O procedimento padrão dentro desse sistema, durante a
santa inquisição, por exemplo, estava calcado no confisco do réu perante a
sociedade, no segredo sobre acusações e investigações, além do emprego de
tortura com vistas àquilo que legitimava essas atrocidades: a obtenção da
perseguida verdade real.
No Brasil, precisamos reconhecer que sistemas
completamente contrários a uma democracia plena, como o acima exposto,
dominaram o país de Cabral até 1988. Nossa estrutura de investigação criminal
tinha 488 anos de vida quando surgiu a Constituição que hoje vige, sendo
natural, o que não pode ser normal, que atualmente uma “mentalidade inquisitiva”
ainda tenha significativa influência nesse processo.
Tramitam no Congresso Nacional, importante ressaltar, os
projetos do novo código penal e do novo código de processo penal brasileiro.
Mais de vinte anos após o advento da Constituição, que estabelece um Estado
regido pelos princípios democráticos, continuamos sob a égide de procedimentos
investigativos cuja base se encontra em códigos com mais de 70 anos.
Mesmo com as reformas sofridas ao longo dos anos nesses
diplomas, uma postura inquisitorial ainda permeia a atuação de grande parte de
agentes estatais nesse particular. De nada adianta operar modificações pontuais,
a pretexto de “atualização” se as interpretações continuam sendo influenciadas pelo
autoritarismo do sistema antigo.
A quebra radical desse paradigma
é o que se verifica na teoria propalada pelo professor italiano Luigi Ferrajoli.
Romper com as bases do sistema jurídico inquisitivo ou de qualquer outro que
não tenha por fundamento o respeito aos direitos humanos, entrelaçando, para
isso, a ciência jurídica, a ciência política, e a filosofia, fundando, assim,
as bases de um verdadeiro estado democrático e garantista de direito.
Aproximar ao máximo possível o
“ser” do “dever ser” é uma das obstinações de Ferrajoli com a sua teoria do
Garantismo, onde sugere uma importante transformação nos sistemas estatais,
valorizando os irrenunciáveis direitos humanos, sobretudo diante dessa
cobrança social frenética pela resolução de conflitos com a utilização do
Direito Penal, que deveria ser mínimo.
Essa teoria, por fim, perpassa
por toda uma gama de conceitos e ciências que lhes garantem uma complexidade
estrutural digna das mais respeitadas teorias do Direito na atualidade.
Ferrajoli, por oportuno, aproxima-se dos contratualistas (cujo conceito central
é a valorização do indivíduo), como Jonh Locke, e propõe uma perspectiva de
resolução de conflitos sempre baseada em princípios.
Nas lições do professor Aury Lopes Jr, o Garantismo prega
uma instrumentalidade constitucional, uma radicalização dos direitos
fundamentais, constitucionais e democráticos, o fortalecimento do “eu” como
democracia substancial.
Não temos, nessa apertada síntese, a pretensão de transmitir
toda a dimensão da tese garantista defendida por Ferrajoli em seu “Direito e
razão”, nem pretendemos impô-la como a única saída para as mazelas que
encontramos na investigação criminal brasileira, ainda influenciada pelas
ideias inquisitivas, mas é um debate que se inicia com boas perspectivas de nos
aproximarmos da essência do texto constitucional atualmente vigente.
Há, penso, diante do quadro de desespero do Estado de
atender as cobranças da sociedade na área de segurança pública, um convite
inadiável ao debate franco, sincero e desapaixonado de nosso sistema de
investigação criminal.
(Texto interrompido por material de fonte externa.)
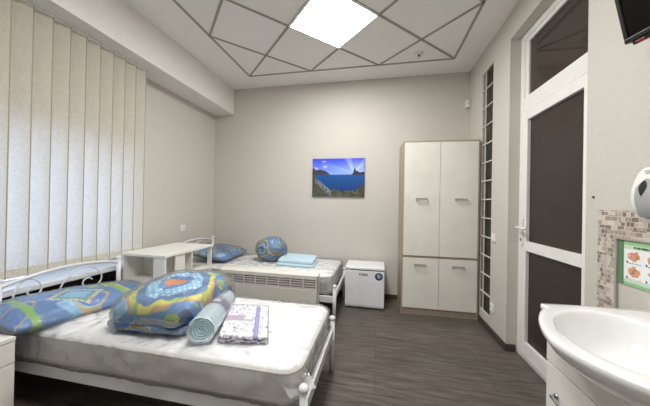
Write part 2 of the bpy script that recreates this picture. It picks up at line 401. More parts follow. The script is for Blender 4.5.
# glass block strip
gb = thing('window_2', None, None, (XR+.06, 3.0, GZ0)); gb['kind'] = 'structure'
n = 13; dz = (GZ1-GZ0)/n; XG = XR+.002
simple('glass_block_pale', rgb(122, 119, 106), .25)  # paler grey puts the reveal's reflection into the far blocks' colour
j = MB(); jw = .011
for i in range(n+1):
    z = GZ0+i*dz; j.box(XG, XG+.03, GY0, GY1, max(GZ0, z-jw/2), min(GZ1, z+jw/2), .001)
j.box(XG, XG+.03, GY0, GY0+.012, GZ0, GZ1).box(XG, XG+.03, GY1-.014, GY1, GZ0, GZ1).box(XG+.006, XG+.03, 3.058, 3.072, GZ0, GZ1)
j.build('mortar_joints', M['block_joint'], gb)
for i in range(n):
    MB().box(XG+.012, XG+.09, GY0+.012, 3.058, GZ0+i*dz+jw/2, GZ0+(i+1)*dz-jw/2, .004).build('glass_block', M['block'], gb)
    MB().box(XG+.012, XG+.09, 3.072, GY1-.014, GZ0+i*dz+jw/2, GZ0+(i+1)*dz-jw/2, .004).build('glass_block', M['glass_block_pale'], gb)

# ------------------------------------------------------------------ ceiling lights and devices
def ceil_light(cy, label):
    t = thing('ceiling_light', label, 'ceiling light', (bx, cy, H), pi/4, 'square ceiling light panels')
    f = MB(); r = .297
    for s in (-1, 1):
        f.box(-r, r, s*r-.011, s*r+.011, -.012, .0, .002); f.box(s*r-.011, s*r+.011, -r, r, -.012, .0, .002)
    f.build('frame', M['white_plastic'], t, world=False)
    MB().box(-r+.008, r-.008, -r+.008, r-.008, -.008, -.002).build('diffuser', M['light'], t, world=False)
    return t
ceil_light(by-d, 'bright square light panel in the tiled ceiling, seen at the top of the photo')
ceil_light(by-5*d, 'square light panel in the tiled ceiling above the near bed and washbasin')
t = thing('fire_detector', 'small round white detector on the ceiling tile beyond the light panel', 'detector', (.415, 3.02, H))
MB().lathe([(.0, -.002), (.048, -.002), (.046, -.016), (.030, -.022), (0, -.022)], (.415, 3.02, H), 24).build('base', M['ceiling'], t)
MB().lathe([(.0, -.02), (.011, -.022), (.011, -.045), (.009, -.052), (0, -.052)], (.415, 3.02, H), 20).build('sensor_head', M['gap_dark'], t)
MB().lathe([(0, -.052), (.024, -.052), (.022, -.057), (0, -.057)], (.415, 3.02, H), 20).build('cap', M['white_plastic'], t)

t = thing('motion_sensor', 'small white sensor high in the back right corner above the tall cabinet', 'sensor', (1.06, 3.55, 2.49))
MB().box(1.052, 1.100, 3.505, 3.55, 2.475, 2.57, .010, 3).build('housing', M['white_plastic'], t)
MB().box(1.070, 1.084, 3.502, 3.510, 2.515, 2.530, .004).build('lens', M['grey_plastic'], t)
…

As penas aumentam, os tipos penais se multiplicam, os
presídios proliferam, as polícias, o ministério público e o próprio judiciário
atuam com mais rigor e determinação, mas a criminalidade continua crescente,
quando pela lógica das posturas adotadas deveria apresentar declínio.
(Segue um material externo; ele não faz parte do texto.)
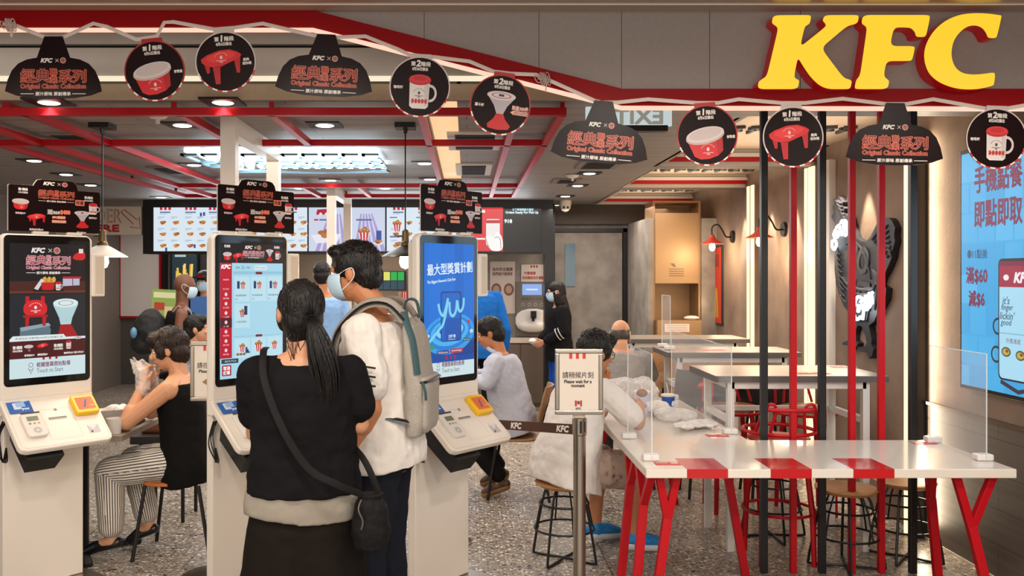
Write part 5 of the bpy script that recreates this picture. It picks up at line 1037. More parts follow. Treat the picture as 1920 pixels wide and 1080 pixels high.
# red metal bar chairs
def barchair(x, y, rz, lab, wood, base=None):
    r = thing('bar_chair', lab, 'chair', (x, y, 0), rz, 'red bar chairs at the grey tables')
    if wood: MB(M('walnut_seat', '#9a5f3a', .35, noise=(4, .15, (2, 14, 14)))).lathe([(.13, .70), (.18, .715), (.18, .735), (.17, .74)], n=28).build('seat', r)
    else: MB(m_red).lathe([(.10, .68), (.17, .70), (.175, .715), (.1, .71)], n=28).build('seat', r)
    MB(m_red).tube([(.2*math.cos(2*PI*i/32), .2*math.sin(2*PI*i/32), .755 if not wood else .70) for i in range(32)], .011, 8, True).build('ring', r)
    for a in (45, 135, 225, 315):
        c, s_ = math.cos(math.radians(a)), math.sin(math.radians(a)); MB(m_red).tube([(.15*c, .15*s_, .71), (.2*c, .2*s_, .3), (.21*c, .21*s_, .012)], [.016, .018, .015], 8).build('leg', r)
    MB(m_red).tube([(.2*math.cos(2*PI*i/32), .2*math.sin(2*PI*i/32), .3) for i in range(32)], .009, 8, True).build('foot_ring', r)
    q = MB(m_red)
    for sx in (-1, 1): q.tube(spline([(sx*.17, -.1, .75), (sx*.15, -.17, .87), (sx*.12, -.2, .93), (sx*.08, -.19, .9), (sx*.10, -.14, .75)], 5), .009, 8)
    if wood: q.tube(spline([(-.2, -.02, .86), (-.14, -.17, .87), (0, -.21, .87), (.14, -.17, .87), (.2, -.02, .86)], 5), .03, 8, flat=.35)
    else: q.tube(spline([(-.13, -.195, .9), (0, -.225, .9), (.13, -.195, .9)], 5), .012, 8)
    q.build('backrest', r)
    return r
barchair(1.80, 5.08, 0, 'red metal bar chair with ring arms in front of the nearest grey table', False)
barchair(2.34, 6.08, PI, 'red bar chair with wooden seat behind the nearest grey table near the wall', True)
barchair(1.85, 6.15, PI, 'red bar chair with wooden seat behind the nearest grey table', True)
def tub(x, y, rz, m_, lab):
    r = thing('shell_chair', lab, 'chair', (x, y, 0), rz, 'shell chairs around the grey tables')
    q = MB(m_); R = []
    for z, a, b, o_ in ((.68, .17, .16, 0), (.72, .21, .19, 0), (.82, .225, .2, -.02), (.95, .215, .19, -.04)):
        R.append([V((a*math.cos(2*PI*i/28), o_+b*math.sin(2*PI*i/28), z-(.15 if (math.sin(2*PI*i/28) > .1 and z > .8) else 0))) for i in range(28)])
    q.rings(R, caps=False); q.rings([[p*1.0 for p in R[0]], [V((0, 0, .685))+V((p.x*.02, p.y*.02, 0)) for p in R[0]]], caps=False); q.build('shell', r)
    for a in (45, 135, 225, 315):
        c, s_ = math.cos(math.radians(a)), math.sin(math.radians(a)); MB(m_blk).cyl((.13*c, .13*s_, .69), (.21*c, .21*s_, 0), .011).build('leg', r)
tub(1.78, 6.6, 0, m_char, 'dark shell chair in front of the middle grey table'); tub(2.25, 6.62, 0, m_char, 'dark shell chair beside another in front of the middle grey table')
tub(1.85, 7.75, PI, m_dwood, 'tan shell chair behind the middle grey table'); tub(2.35, 7.75, PI, m_dwood, 'tan shell chair behind the middle grey table nearer the wall')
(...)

Apresentamos nitidamente um quadro de involução, onde a
obstinação dos aparelhos estatais, até como forma de escamotear suas próprias deficiências
em outras áreas, não é mais a verdade real da velha e conhecida inquisição, mas
a satisfação do sentimento de impunidade imerso na sociedade.
Para essa
satisfação do bem geral, temos assistido sem nos dar conta do perigo que se
avizinha, aquele mesmo perigo que se fez real na santa inquisição, com o
esvaziamento de garantias fundamentais.